Put a splash of Pinaud Clubman aftershave lotion on the face, even if you haven't shaved your face. The one that "smells like barbershop" is the original, meaning not vanilla and not bay rum. This very specific scent is something a lot of guys chase after but didn't know what it was called. Now you know what it is.
Shaving my head gets easier every time I do it
I'm specifically talking about the psychological impact.
Shaving your head is in fact easy, but being comfortable with it is a different story, because that takes time.
I am mostly comfortable with it. Whenever I shave my head, I still have that "Whoa, what did I just do?" feeling right after I'm done. This used to last for a couple of days, but now only lasts for about an hour.
What's making it easier each time is the older I get, the more annoyed I get with hair.
When my hair grows out, the most annoying thing by far is how it shags out in the back just above the neck and shags along with getting wiry above the ears.

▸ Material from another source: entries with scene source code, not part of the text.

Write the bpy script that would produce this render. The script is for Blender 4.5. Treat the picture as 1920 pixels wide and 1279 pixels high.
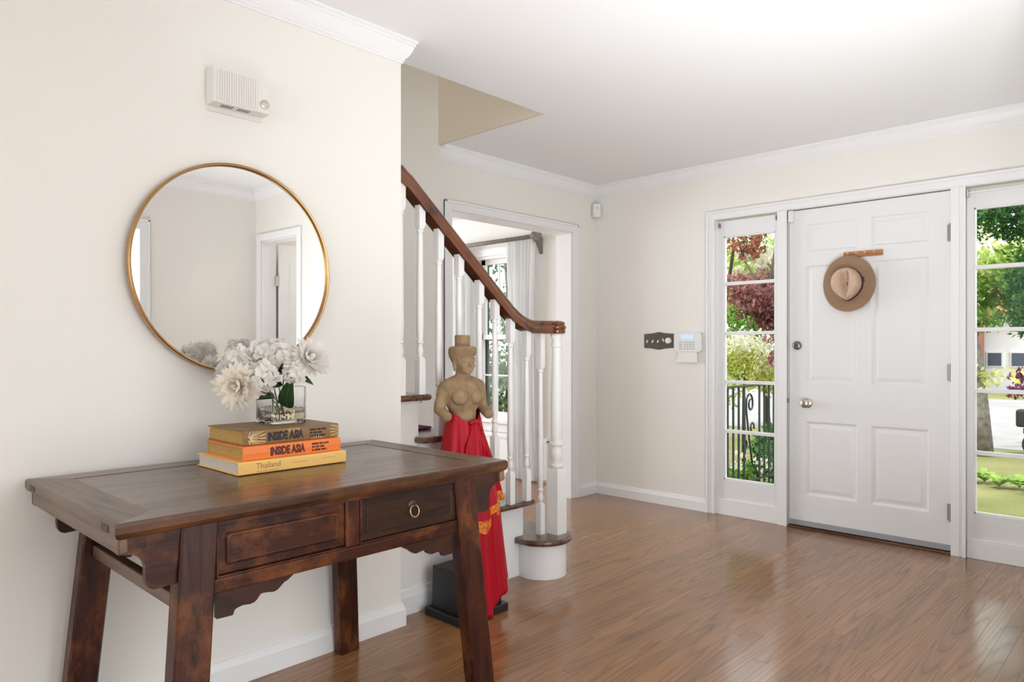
import bpy, bmesh, math, random
import numpy as np
from mathutils import Vector, Matrix
from math import sin, cos, pi, sqrt, radians as R

random.seed(7); rng = np.random.default_rng(7)
for o in list(bpy.data.objects): bpy.data.objects.remove(o)
S = bpy.context.scene; C = S.collection

# ------------------------------------------------------------------ camera
cam = bpy.data.cameras.new('camera'); cam_o = bpy.data.objects.new('camera', cam); C.objects.link(cam_o)
cam.sensor_fit = 'HORIZONTAL'; cam.sensor_width = 36; cam.lens = 1329.5 / 1920 * 36
cam.shift_y = (650.9 - 639.5) / 1920; cam.clip_start = .02; cam.clip_end = 200
cam_o.location = (0, 0, 1.16); cam_o.rotation_euler = (R(90), 0, R(43.63)); S.camera = cam_o
# ------------------------------------------------------------------ world, sun, daylight, added fill lights, exposure
w = bpy.data.worlds.new('sky'); S.world = w; w.use_nodes = True
bg = w.node_tree.nodes['Background']; bg.inputs[0].default_value = (.90, .96, 1, 1); bg.inputs[1].default_value = 2.35
def sun(d, e, a):
    l = bpy.data.lights.new('sun', 'SUN'); l.energy = e; l.angle = R(a); l.color = (1, .95, .86)
    o = bpy.data.objects.new('sun', l); C.objects.link(o); o.rotation_euler = Vector(d).to_track_quat('-Z', 'Y').to_euler(); o.location = (0, 0, 9)
sun((.42, .62, -.95), 3.6, 1)
def area(name, loc, d, sx, sy, e, col=(1, 1, 1), disk=False, spread=180):
    l = bpy.data.lights.new(name, 'AREA'); l.energy = e; l.color = col
    l.shape = 'ELLIPSE' if disk else 'RECTANGLE'; l.size = sx; l.size_y = sy; l.spread = R(spread)
    o = bpy.data.objects.new(name, l); C.objects.link(o); o.location = loc
    o.rotation_euler = Vector(d).to_track_quat('-Z', 'Y').to_euler(); return o
area('back_fill', (-.8, -3.02, 1.45), (0, 1, .15), 2.6, 1.8, 14, (.93, .97, 1))  # added fill at an unseen opening behind the camera
area('floor_upfill', (-.46, 1.52, .05), (-.20, .55, .81), 1.0, .8, 37, (.93, .97, 1), spread=108)  # upward fill added below the frame to lift ceiling and far walls
area('daylight_side_door', (.98, 1.05, 1.15), (-1, 0, .0), 1.7, 1.9, 17, (.93, .97, 1))
area('dining_fill', (-7.0, 2.4, 1.4), (1, 0, .1), 2.6, 1.7, 78, (.95, .98, 1))  # fill added out of view to brighten the dining room
area('closet_lamp', (.25, 3.75, 2.3), (0, 0, -1), .3, .3, 7, (1, .95, .88), True)
area('stairwell_fill', (-3.0, 1.0, 4.6), (0, 0, -1), .5, .5, 13, (1, .97, .92), True)  # unseen fill added to light the stairwell from above
S.view_settings.view_transform = 'Standard'; S.view_settings.look = 'None'
S.view_settings.exposure = 0.2; S.view_settings.gamma = 1; S.view_settings.use_curve_mapping = False

# ------------------------------------------------------------------ mesh helpers
class MB:
    def __init__(s): s.v = []; s.f = []; s.mi = []
    def add(s, vs, fs, m=0):
        n = len(s.v); s.v += [tuple(p) for p in vs]; s.f += [tuple(n + i for i in f) for f in fs]; s.mi += [m] * len(fs); return s
    def box(s, x0, x1, y0, y1, z0, z1, m=0):
        return s.add([(x0,y0,z0),(x1,y0,z0),(x1,y1,z0),(x0,y1,z0),(x0,y0,z1),(x1,y0,z1),(x1,y1,z1),(x0,y1,z1)],
                     [(0,3,2,1),(4,5,6,7),(0,1,5,4),(1,2,6,5),(2,3,7,6),(3,0,4,7)], m)
    def hexa(s, a, b, m=0):      # two quads a (4 pts) and b (4 pts)
        return s.add(list(a) + list(b), [(3,2,1,0),(4,5,6,7),(0,1,5,4),(1,2,6,5),(2,3,7,6),(3,0,4,7)], m)
    def prism(s, poly, axis, a0, a1, m=0):   # poly in the other two axes (in xyz order)
        def P(p, a): q = list(p); q.insert('xyz'.index(axis), a); return q
        n = len(poly)
        return s.add([P(p, a0) for p in poly] + [P(p, a1) for p in poly],
                     [tuple(range(n))[::-1], tuple(range(n, 2*n))] + [(i, (i+1) % n, n + (i+1) % n, n + i) for i in range(n)], m)
    def loft(s, rings, closed=True, cap=True, m=0):
        n = len(rings[0]); b = len(s.v); vs = [p for r in rings for p in r]; fs = []
        for k in range(len(rings) - 1):
            for i in range(n if closed else n - 1):
                j = (i + 1) % n; fs.append((k*n+i, k*n+j, (k+1)*n+j, (k+1)*n+i))
        if cap and closed: fs += [tuple(range(n))[::-1], tuple((len(rings)-1)*n + i for i in range(n))]
        return s.add(vs, fs, m)
    def lathe(s, prof, c=(0, 0, 0), seg=24, axis='z', m=0):   # prof: (r, h)
        rings = []
        for r, h in prof:
            ring = []
            for i in range(seg):
                a = 2*pi*i/seg; u, v = r*cos(a), r*sin(a)
                p = (u, v, h) if axis == 'z' else ((h, u, v) if axis == 'x' else (v, h, u))
                ring.append((c[0]+p[0], c[1]+p[1], c[2]+p[2]))
            rings.append(ring)
        return s.loft(rings, m=m)
    def tube(s, pts, r, seg=8, m=0, cap=True):
        pts = [Vector(p) for p in pts]; n = len(pts); rs = r if isinstance(r, (list, tuple)) else [r]*n
        rings = []; t0 = (pts[1]-pts[0]).normalized(); up = Vector((0,0,1)) if abs(t0.z) < .9 else Vector((1,0,0))
        for k in range(n):
            t = (pts[min(k+1, n-1)] - pts[max(k-1, 0)]).normalized()
            a = t.cross(up); a = a.normalized() if a.length > 1e-4 else Vector((1,0,0)); b = a.cross(t).normalized()
            up = b
            rings.append([pts[k] + rs[k]*(cos(2*pi*i/seg)*a + sin(2*pi*i/seg)*b) for i in range(seg)])
        return s.loft(rings, cap=cap, m=m)
    def sweep(s, prof, pts, up=(0,0,1), side=None, m=0, cap=True):   # prof (s,t); mitred along pts
        pts = [Vector(p) for p in pts]; n = len(pts); rings = []
        for k in range(n):
            ti = (pts[k]-pts[k-1]).normalized() if k else (pts[1]-pts[0]).normalized()
            to = (pts[k+1]-pts[k]).normalized() if k < n-1 else ti
            t = (ti+to).normalized(); U = Vector(up)
            a = t.cross(U).normalized(); b = a.cross(t).normalized()
            f = 1/max(.3, t.dot(ti))
            turn_flat = abs(ti.z - to.z) < 1e-5
            rings.append([pts[k] + a*(p[0]*(f if turn_flat else 1)) + b*(p[1]*(1 if turn_flat else f)) for p in prof])
        return s.loft(rings, cap=cap, m=m)
    def sphere(s, c, r, seg=16, rings=10, rot=None, m=0):
        r = r if isinstance(r, (list, tuple)) else (r, r, r); rr = []
        M = rot or Matrix.Identity(3)
        for k in range(1, rings):
            t = pi*k/rings
            rr.append([Vector(c) + M @ Vector((r[0]*sin(t)*cos(2*pi*i/seg), r[1]*sin(t)*sin(2*pi*i/seg), -r[2]*cos(t))) for i in range(seg)])
        return s.loft(rr, m=m)
    def capsule(s, a, b, ra, rb, seg=14):
        a, b = Vector(a), Vector(b); d = (b-a); L = d.length; d.normalize(); pts = []; rs = []
        for k in range(1, 5): t = pi/2*k/5; pts.append(a - d*ra*cos(t)); rs.append(ra*sin(t))
        pts.append(a); rs.append(ra); pts.append(b); rs.append(rb)
        for k in range(4, 0, -1): t = pi/2*k/5; pts.append(b + d*rb*cos(t)); rs.append(rb*sin(t))
        return s.tube(pts, rs, seg)

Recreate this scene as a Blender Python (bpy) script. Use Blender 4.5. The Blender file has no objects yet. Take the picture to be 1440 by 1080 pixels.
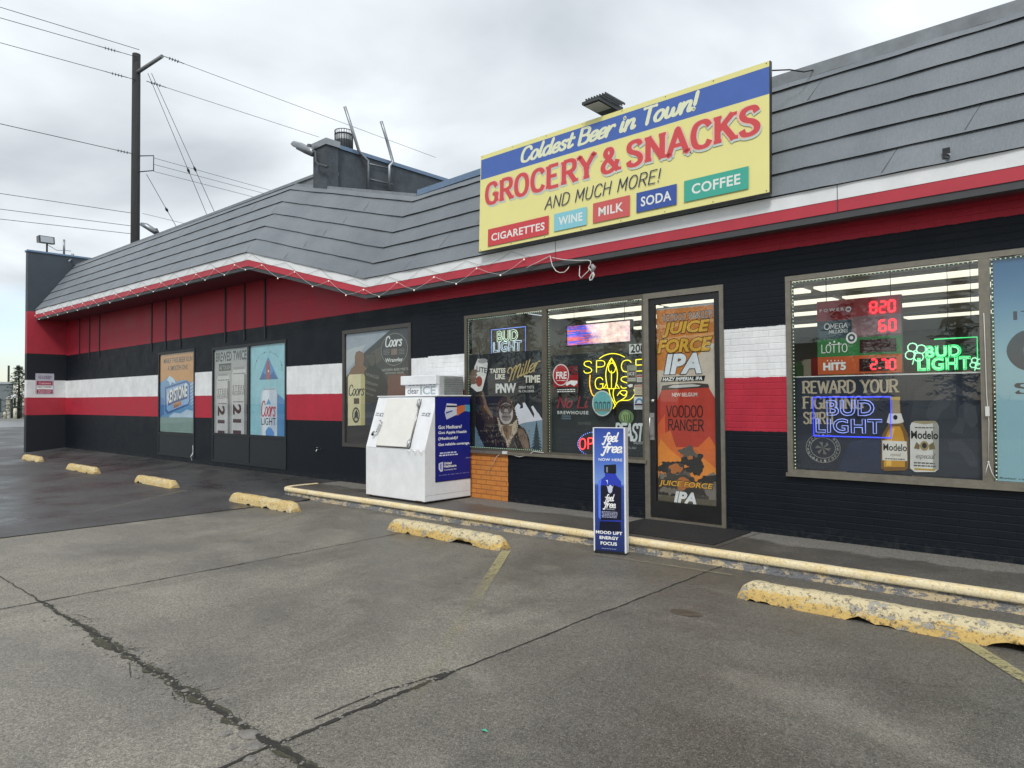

Regardless of what shampoo or conditioner I use, that shag and wiry crap will happen, and it annoys the bejeezus out of me.
Then the moment comes where I think oh, I can probably fix this by getting a better shampoo, and... NOPE. STOP. My brain kicks in, and I know it's time to do a head shave. Shortly after that, I'm in the bathroom with clippers out and doing the deed. It's not even a question of should I do it, I just do it.
Just like the price of haircuts will send you to the poorhouse, the cost of shampoos, conditioners and whatever other goop is out there can do the same. I can see spending money on Noxzema or CeraVe, a nice aftershave lotion, and maybe a cologne (I'm still a Jovan Musk fan), but not shampoos and conditioners. Nope. I know that no matter what, my middle aged hair is going to shag and go wiry when it grows out, and there's not a damned thing I can do about it.
Okay, that's not true. I could see a stylist once a month and have her chemically bring body and fullness back to my hair. And it would be a woman performing the service due to it being a salon thing. I'm not doing that.
The price of getting a haircut was the primary reason I started shaving my head in the first place. But in all honesty, even if I were a millionaire, I'd still be shaving my head once every few months. Money doesn't fix the fact that most barbers give bad haircuts. Money would fix the shag/wiry crap my hair does, but what it doesn't fix is having to take time out of my life to go to the salon over and over again.
Relief best describes how I feel after a head shave. There's that negative emotion crap that happens at first, but then after about an hour passes, I calm down, and that's when the happy happens. When the hair is shaggy and stupid, that's a problem. When the head gets shaved, the problem is solved.
There was a time however that even with that relief, what I used to do after a head shave was wear a hat for a few days whenever I went out. But then I realized that was stupid and nobody cares, so I stopped doing the hat thing. I'm glad I realized this, because I don't even like wearing a hat.
At this point, the I'm Done Moment now comes sooner than later. And by that I mean, "I'm done dealing with this shag/wiry mess on my head. I'm done paying way too much for a haircut I won't even like. I'm done with shampoos and conditioners because none of them work. I'M DONE."
There used to be hesitation after the I'm Done Moment before I marched to the bathroom and plugged in the clippers. Not anymore. When I'm done, I'm done, and to the bathroom I go. Yes, there's still that hour of slight depression after a head shave. After that hour, that emotion changes to a nice sense of relief, then I get on with my life.